Return the material exactly as supplied, apart from the pictures, which are omitted.

◆ ◆ ◆

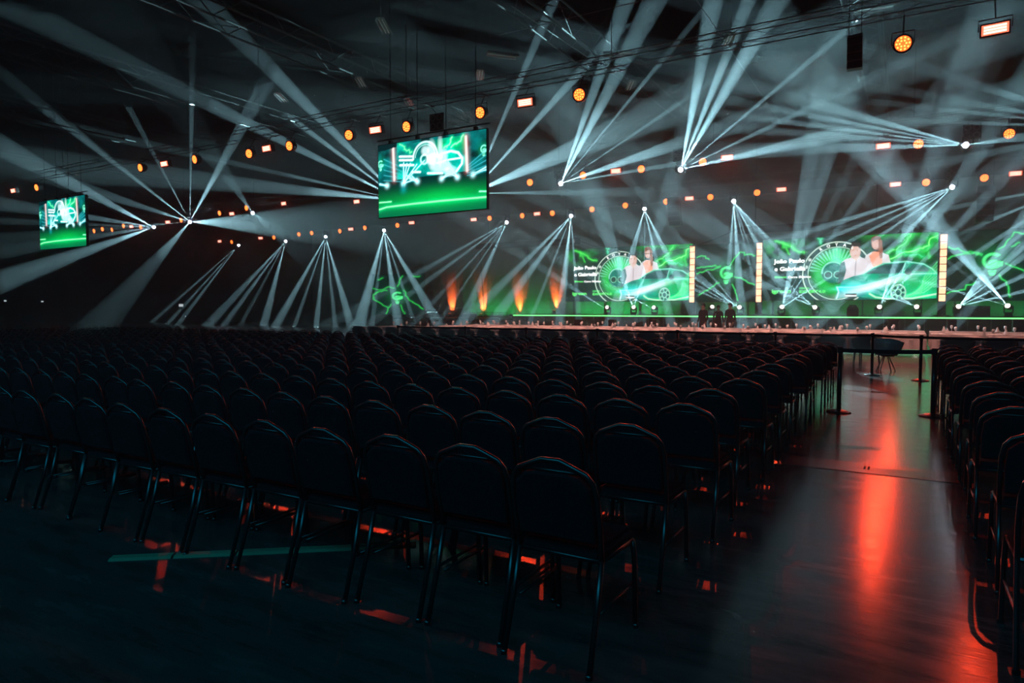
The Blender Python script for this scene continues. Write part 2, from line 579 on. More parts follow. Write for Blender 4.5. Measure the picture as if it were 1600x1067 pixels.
class Canvas:
    def __init__(s, w, h, aspect):
        s.w, s.h = w, h
        u = np.linspace(0, 1, w)
        v = np.linspace(0, 1, h)
        s.U, s.V = np.meshgrid(u, v)
        s.X = s.U * aspect            # in units of the height
        s.a = aspect
        s.c = np.zeros((h, w, 3))

    def noise(s, scale, seed):
        r = np.random.RandomState(seed)
        out = np.zeros((s.h, s.w))
        amp = 1.0
        for o in range(4):
            gw, gh = int(scale * s.a) + 2, int(scale) + 2
            g = r.rand(gh, gw)
            fx = s.U * (gw - 1.001)
            fy = s.V * (gh - 1.001)
            ix, iy = fx.astype(int), fy.astype(int)
            tx, ty = fx - ix, fy - iy
            tx = tx * tx * (3 - 2 * tx); ty = ty * ty * (3 - 2 * ty)
            out += amp * ((g[iy, ix] * (1 - tx) + g[iy, ix + 1] * tx) * (1 - ty) + (g[iy + 1, ix] * (1 - tx) + g[iy + 1, ix + 1] * tx) * ty)
            amp *= .5
            scale *= 2
        return out / 1.875

    def mix(s, mask, col):
        m = np.clip(mask, 0, 1)[..., None]
        s.c = s.c * (1 - m) + np.array(col) * m

    def add(s, mask, col):
        s.c = s.c + np.clip(mask, 0, 4)[..., None] * np.array(col)

    def seg(s, x0, y0, x1, y1):
        dx, dy = x1 - x0, y1 - y0
        t = np.clip(((s.X - x0) * dx + (s.V - y0) * dy) / (dx * dx + dy * dy + 1e-9), 0, 1)
        return np.hypot(s.X - x0 - t * dx, s.V - y0 - t * dy)

    def line(s, pts, w, col, glow=0.0, gcol=None):
        d = np.min([s.seg(*pts[i], *pts[i + 1]) for i in range(len(pts) - 1)], axis=0)
        if glow:
            s.add(np.exp(-(d / glow) ** 2) * .7, gcol or col)
        s.mix(np.clip(1.5 - d / w, 0, 1), col)

    def bolt(s, pts, w, col, glow, gcol, seed, jag=.02):
        r = random.Random(seed)
        out = [pts[0]]
        for a, b in zip(pts, pts[1:]):
            for k in range(1, 5):
                t = k / 4
                j = jag if k < 4 else 0
                out.append((a[0] + (b[0] - a[0]) * t + r.uniform(-j, j), a[1] + (b[1] - a[1]) * t + r.uniform(-j, j)))
        s.line(out, w, col, glow, gcol)

    def ell(s, cx, cy, rx, ry, soft=.02):
        d = np.hypot((s.X - cx) / rx, (s.V - cy) / ry)
        return np.clip((1 - d) / soft * min(rx, ry) + .5, 0, 1)

    def ringm(s, cx, cy, r, w):
        return np.clip(1.4 - np.abs(np.hypot(s.X - cx, s.V - cy) - r) / w, 0, 1)

    def poly(s, pts):
        ins = np.zeros_like(s.X, bool)
        n = len(pts)
        for i in range(n):
            (xa, ya), (xb, yb) = pts[i], pts[(i + 1) % n]
            c = (ya > s.V) != (yb > s.V)
            with np.errstate(divide='ignore', invalid='ignore'):
                xx = (xb - xa) * (s.V - ya) / (yb - ya + 1e-12) + xa
            ins ^= c & (s.X < xx)
        return ins.astype(float)

    def mesh(s, name, W, H, mat):
        me = bpy.data.meshes.new(name)
        w, h = s.w, s.h
        vs = np.stack([s.U * W, np.zeros_like(s.U), s.V * H], -1).reshape(-1, 3)
        i = np.arange(w * h).reshape(h, w)
        f = np.stack([i[:-1, :-1], i[:-1, 1:], i[1:, 1:], i[1:, :-1]], -1).reshape(-1, 4)
        me.from_pydata(vs.tolist(), [], f.tolist())
        at = me.color_attributes.new('picture', 'FLOAT_COLOR', 'POINT')
        rgba = np.ones((w * h, 4))
        rgba[:, :3] = np.clip(s.c, 0, 3).reshape(-1, 3)
        at.data.foreach_set('color', rgba.ravel())
        me.materials.append(mat)
        return me


def display_material():
    m = bpy.data.materials.new('led_display')
    m.use_nodes = True
    nt = m.node_tree
    nt.nodes.clear()
    o = nt.nodes.new('ShaderNodeOutputMaterial')
    e = nt.nodes.new('ShaderNodeEmission')
    a = nt.nodes.new('ShaderNodeAttribute')
    a.attribute_name = 'picture'
    nt.links.new(a.outputs['Color'], e.inputs[0])
    e.inputs[1].default_value = 1.35
    d = nt.nodes.new('ShaderNodeBsdfDiffuse')
    ad = nt.nodes.new('ShaderNodeAddShader')
    nt.links.new(a.outputs['Color'], d.inputs['Color'])
    nt.links.new(e.outputs[0], ad.inputs[0])
    nt.links.new(d.outputs[0], ad.inputs[1])
    nt.links.new(ad.outputs[0], o.inputs['Surface'])
    m.cycles.emission_sampling = 'NONE'
    return m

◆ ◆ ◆

### FULL RESPONSE
The Blender Python script for this scene continues. Write part 2, from line 579 on. More parts follow. Write for Blender 4.5. Measure the picture as if it were 1600x1067 pixels.
class Canvas:
    def __init__(s, w, h, aspect):
        s.w, s.h = w, h
        u = np.linspace(0, 1, w)
        v = np.linspace(0, 1, h)
        s.U, s.V = np.meshgrid(u, v)
        s.X = s.U * aspect            # in units of the height
        s.a = aspect
        s.c = np.zeros((h, w, 3))

    def noise(s, scale, seed):
        r = np.random.RandomState(seed)
        out = np.zeros((s.h, s.w))
        amp = 1.0
        for o in range(4):
            gw, gh = int(scale * s.a) + 2, int(scale) + 2
            g = r.rand(gh, gw)
            fx = s.U * (gw - 1.001)
            fy = s.V * (gh - 1.001)
            ix, iy = fx.astype(int), fy.astype(int)
            tx, ty = fx - ix, fy - iy
            tx = tx * tx * (3 - 2 * tx); ty = ty * ty * (3 - 2 * ty)
            out += amp * ((g[iy, ix] * (1 - tx) + g[iy, ix + 1] * tx) * (1 - ty) + (g[iy + 1, ix] * (1 - tx) + g[iy + 1, ix + 1] * tx) * ty)
            amp *= .5
            scale *= 2
        return out / 1.875

    def mix(s, mask, col):
        m = np.clip(mask, 0, 1)[..., None]
        s.c = s.c * (1 - m) + np.array(col) * m

    def add(s, mask, col):
        s.c = s.c + np.clip(mask, 0, 4)[..., None] * np.array(col)

    def seg(s, x0, y0, x1, y1):
        dx, dy = x1 - x0, y1 - y0
        t = np.clip(((s.X - x0) * dx + (s.V - y0) * dy) / (dx * dx + dy * dy + 1e-9), 0, 1)
        return np.hypot(s.X - x0 - t * dx, s.V - y0 - t * dy)

    def line(s, pts, w, col, glow=0.0, gcol=None):
        d = np.min([s.seg(*pts[i], *pts[i + 1]) for i in range(len(pts) - 1)], axis=0)
        if glow:
            s.add(np.exp(-(d / glow) ** 2) * .7, gcol or col)
        s.mix(np.clip(1.5 - d / w, 0, 1), col)

    def bolt(s, pts, w, col, glow, gcol, seed, jag=.02):
        r = random.Random(seed)
        out = [pts[0]]
        for a, b in zip(pts, pts[1:]):
            for k in range(1, 5):
                t = k / 4
                j = jag if k < 4 else 0
                out.append((a[0] + (b[0] - a[0]) * t + r.uniform(-j, j), a[1] + (b[1] - a[1]) * t + r.uniform(-j, j)))
        s.line(out, w, col, glow, gcol)

    def ell(s, cx, cy, rx, ry, soft=.02):
        d = np.hypot((s.X - cx) / rx, (s.V - cy) / ry)
        return np.clip((1 - d) / soft * min(rx, ry) + .5, 0, 1)

    def ringm(s, cx, cy, r, w):
        return np.clip(1.4 - np.abs(np.hypot(s.X - cx, s.V - cy) - r) / w, 0, 1)

    def poly(s, pts):
        ins = np.zeros_like(s.X, bool)
        n = len(pts)
        for i in range(n):
            (xa, ya), (xb, yb) = pts[i], pts[(i + 1) % n]
            c = (ya > s.V) != (yb > s.V)
            with np.errstate(divide='ignore', invalid='ignore'):
                xx = (xb - xa) * (s.V - ya) / (yb - ya + 1e-12) + xa
            ins ^= c & (s.X < xx)
        return ins.astype(float)

    def mesh(s, name, W, H, mat):
        me = bpy.data.meshes.new(name)
        w, h = s.w, s.h
        vs = np.stack([s.U * W, np.zeros_like(s.U), s.V * H], -1).reshape(-1, 3)
        i = np.arange(w * h).reshape(h, w)
        f = np.stack([i[:-1, :-1], i[:-1, 1:], i[1:, 1:], i[1:, :-1]], -1).reshape(-1, 4)
        me.from_pydata(vs.tolist(), [], f.tolist())
        at = me.color_attributes.new('picture', 'FLOAT_COLOR', 'POINT')
        rgba = np.ones((w * h, 4))
        rgba[:, :3] = np.clip(s.c, 0, 3).reshape(-1, 3)
        at.data.foreach_set('color', rgba.ravel())
        me.materials.append(mat)
        return me


def display_material():
    m = bpy.data.materials.new('led_display')
    m.use_nodes = True
    nt = m.node_tree
    nt.nodes.clear()
    o = nt.nodes.new('ShaderNodeOutputMaterial')
    e = nt.nodes.new('ShaderNodeEmission')
    a = nt.nodes.new('ShaderNodeAttribute')
    a.attribute_name = 'picture'
    nt.links.new(a.outputs['Color'], e.inputs[0])
    e.inputs[1].default_value = 1.35
    d = nt.nodes.new('ShaderNodeBsdfDiffuse')
    ad = nt.nodes.new('ShaderNodeAddShader')
    nt.links.new(a.outputs['Color'], d.inputs['Color'])
    nt.links.new(e.outputs[0], ad.inputs[0])
    nt.links.new(d.outputs[0], ad.inputs[1])
    nt.links.new(ad.outputs[0], o.inputs['Surface'])
    m.cycles.emission_sampling = 'NONE'
    return m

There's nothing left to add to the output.